Suicide rates remain consistently higher for the Aboriginal population than the general Canadian population as a whole, in almost every age category. Over a five-year span (1989-1993), Aboriginal women were more than three times as likely to commit suicide than were non-Aboriginal women.

But according to Mabel Nipshank, a Metis woman of Cree and French descent from Northern Alberta, it isn’t all about the differences in culture, but how women are treated within their own culture, particularly the Indian Act that does not deal with family law matters or women issues.

“Women make their requests to stay in the family home to the band council, Council of Elders and Chief, who have their own set of rules,” she says.

The patriarchal structure of most band policies and procedures entitles property rights to the head of the family.

Nipshank has been a volunteer and counseling co-ordinator at Battered Women’s Support Services in Vancouver since 1997, and is also a member of the Aboriginal Women’s Action Network, and has written on many Aboriginal women’s issues.
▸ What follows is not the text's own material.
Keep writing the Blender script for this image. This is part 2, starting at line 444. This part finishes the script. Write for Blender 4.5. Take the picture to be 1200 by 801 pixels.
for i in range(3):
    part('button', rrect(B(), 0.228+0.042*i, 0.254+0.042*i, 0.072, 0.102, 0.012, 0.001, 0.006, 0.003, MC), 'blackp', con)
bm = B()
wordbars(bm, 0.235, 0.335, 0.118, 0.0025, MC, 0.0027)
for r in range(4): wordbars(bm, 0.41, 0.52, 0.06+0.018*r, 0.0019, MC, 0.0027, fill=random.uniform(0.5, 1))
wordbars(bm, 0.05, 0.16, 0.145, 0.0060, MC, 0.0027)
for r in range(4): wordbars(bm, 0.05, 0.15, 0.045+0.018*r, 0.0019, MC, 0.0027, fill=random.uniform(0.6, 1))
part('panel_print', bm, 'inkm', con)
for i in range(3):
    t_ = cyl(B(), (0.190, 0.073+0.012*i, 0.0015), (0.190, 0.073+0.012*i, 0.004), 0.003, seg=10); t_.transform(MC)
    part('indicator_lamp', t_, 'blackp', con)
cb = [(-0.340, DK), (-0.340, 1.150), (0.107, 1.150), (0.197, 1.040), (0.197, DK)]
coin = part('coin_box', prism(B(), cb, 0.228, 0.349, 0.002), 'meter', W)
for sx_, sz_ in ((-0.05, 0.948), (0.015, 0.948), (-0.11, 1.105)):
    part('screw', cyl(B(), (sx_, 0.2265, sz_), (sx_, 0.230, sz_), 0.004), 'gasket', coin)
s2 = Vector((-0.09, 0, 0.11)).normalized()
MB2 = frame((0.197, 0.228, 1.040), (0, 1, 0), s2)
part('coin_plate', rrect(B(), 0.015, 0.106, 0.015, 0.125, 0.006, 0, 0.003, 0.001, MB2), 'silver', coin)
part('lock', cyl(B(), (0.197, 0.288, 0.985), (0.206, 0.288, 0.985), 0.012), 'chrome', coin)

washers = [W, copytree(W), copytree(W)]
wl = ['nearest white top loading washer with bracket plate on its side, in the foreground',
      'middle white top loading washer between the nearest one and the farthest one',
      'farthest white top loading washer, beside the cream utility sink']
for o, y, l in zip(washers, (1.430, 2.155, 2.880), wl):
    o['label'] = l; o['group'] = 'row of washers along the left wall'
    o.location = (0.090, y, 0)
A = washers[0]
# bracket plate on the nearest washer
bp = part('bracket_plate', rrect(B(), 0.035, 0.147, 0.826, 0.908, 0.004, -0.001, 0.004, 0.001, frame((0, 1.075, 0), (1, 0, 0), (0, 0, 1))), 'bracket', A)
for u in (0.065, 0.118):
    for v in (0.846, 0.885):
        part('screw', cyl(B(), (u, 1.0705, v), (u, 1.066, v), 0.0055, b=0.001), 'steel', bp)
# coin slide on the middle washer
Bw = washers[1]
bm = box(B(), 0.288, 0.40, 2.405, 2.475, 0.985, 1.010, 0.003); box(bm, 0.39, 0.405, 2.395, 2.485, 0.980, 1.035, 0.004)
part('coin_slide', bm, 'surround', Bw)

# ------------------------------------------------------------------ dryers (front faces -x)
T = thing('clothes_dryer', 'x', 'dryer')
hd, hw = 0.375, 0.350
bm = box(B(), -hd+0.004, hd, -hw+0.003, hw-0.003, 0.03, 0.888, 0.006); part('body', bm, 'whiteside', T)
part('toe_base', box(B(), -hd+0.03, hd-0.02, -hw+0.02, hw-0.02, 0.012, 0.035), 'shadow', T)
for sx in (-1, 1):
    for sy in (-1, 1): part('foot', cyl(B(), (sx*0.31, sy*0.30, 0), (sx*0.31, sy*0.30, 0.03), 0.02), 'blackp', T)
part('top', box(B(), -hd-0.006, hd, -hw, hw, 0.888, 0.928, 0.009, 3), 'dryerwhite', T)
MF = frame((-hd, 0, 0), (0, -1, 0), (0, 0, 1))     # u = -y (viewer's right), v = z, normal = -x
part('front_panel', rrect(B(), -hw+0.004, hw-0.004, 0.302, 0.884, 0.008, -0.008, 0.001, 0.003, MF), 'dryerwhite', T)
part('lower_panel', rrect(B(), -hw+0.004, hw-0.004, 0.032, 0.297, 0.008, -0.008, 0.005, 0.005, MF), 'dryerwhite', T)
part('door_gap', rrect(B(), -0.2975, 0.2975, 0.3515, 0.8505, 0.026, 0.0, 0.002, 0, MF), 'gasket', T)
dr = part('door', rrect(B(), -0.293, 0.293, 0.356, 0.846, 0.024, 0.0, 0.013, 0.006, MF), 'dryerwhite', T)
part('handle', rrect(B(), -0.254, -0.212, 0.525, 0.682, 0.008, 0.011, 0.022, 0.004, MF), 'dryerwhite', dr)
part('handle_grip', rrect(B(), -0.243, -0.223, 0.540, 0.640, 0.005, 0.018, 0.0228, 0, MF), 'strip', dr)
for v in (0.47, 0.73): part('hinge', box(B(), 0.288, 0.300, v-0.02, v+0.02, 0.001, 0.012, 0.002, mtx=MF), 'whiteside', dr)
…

Nipshank has been outright blunt in her writings.

In a publication of the Aboriginal Healing Foundation in 2001, Nipshank writes,

“Aboriginal women attempting to escape violence are often forced out of the family home and community and into cities where they encounter a multitude if systematic barriers. They are constantly being victimized by racism in the system.”

Wasliuk agrees.

“The patriarchal structure of today’s band policies entitles men to gain the most because the social development department within a band is modeled after the child protection act that promotes what is in the best interest of the child, meaning who has access to the home, extended family, and to traditional culture and financial resources, all entitlements to Aboriginal men.”

When asked about the solution, Wasliuk pauses and sighs deeply.

“We need a society based on fairness, and a system which includes the real social, political and economic realities for Aboriginal women.”

Highly politically correct words, Wasliuk admits, but adds in simpler terms, “We need to return to how it was before colonization when the safety of women and children was a priority.”

That is easier said than done, she admits, but points out that the recent United Nations recognition of the rights of Aboriginal people is just the start.

“The process will be slow,” she adds. “But one day we will return to our vibrant and respected roles.”